The last time they played in Singapore was in 2008 at SingFest, held at Fort Canning.

While Urie is still "best friends" with Smith, he appears less chummy with the other original members, Ryan Ross and Brent Wilson, offering only that "we see one another once in a while and text every year or so to check in with a 'Hey, what's up man'."

Any suggestion of a reunion with the original line-up is quickly brushed off. Urie says: "Nah, we haven't talked about that at all... We're all kind of doing our own thing."

Apart from the new album - which features his signature operatic pop-punk vocals on tracks such as Don't Threaten Me With A Good Time and Victorious - Panic! are on the upswing with their version of Queen's Bohemian Rhapsody, featured on the soundtrack of boxoffice hit Suicide Squad.

"We'd been playing it for a couple of years (at our live shows) and then I was approached by the people making the movie," Urie says.

He concedes that "nothing compares with the Queen version, you can't beat that and even our live version would never come close".
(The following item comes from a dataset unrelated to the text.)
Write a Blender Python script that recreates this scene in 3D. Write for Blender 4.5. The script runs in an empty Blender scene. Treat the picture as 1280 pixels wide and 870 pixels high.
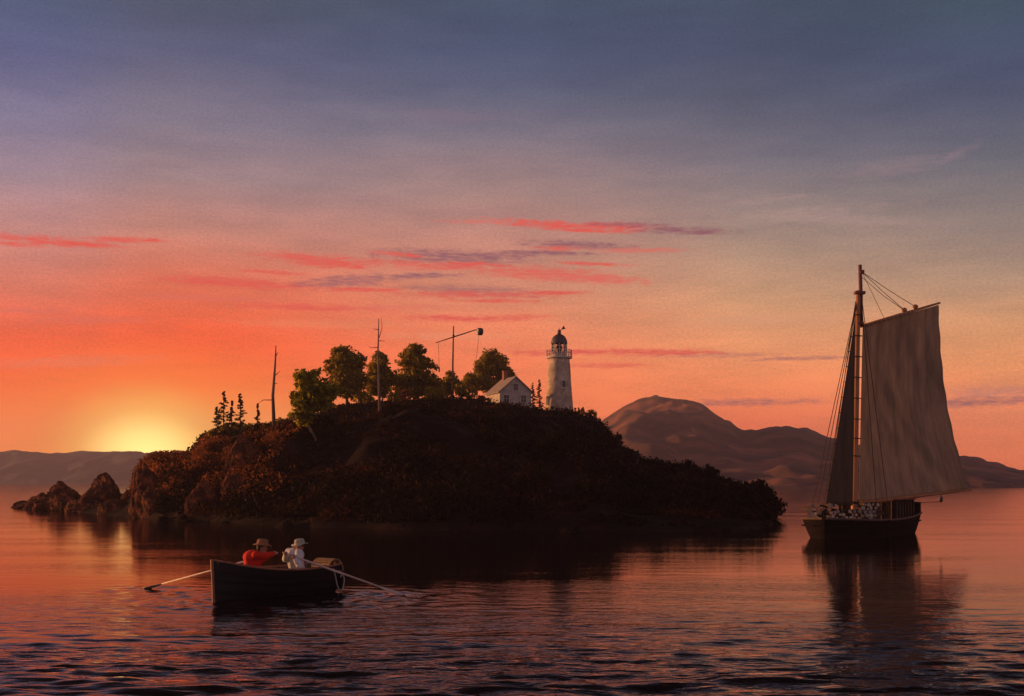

Recorded in a day, Panic!'s cover of the song hit No. 1 on the Billboard 200 chart this week.

While he is on a hot streak, Urie says he would love to continue pushing his creative boundaries and exploring genres outside of rock: "I definitely want to jump into different worlds, maybe hip-hop or R&B."

He has lent his vocals to superstar DJ Dillon Francis' Love In The Middle Of A Firefight, a pop-electronic dance music number that started with a few exchanges of tweets between the two musicians.

"I listened to the track for the first time and I immediately had an idea and recorded it front to back entirely off my Apple earbuds, the ones with the little microphone. It just kind of sneezed out of me - the lyrics, melody, everything."

Going solo, in a way, sure has liberated him.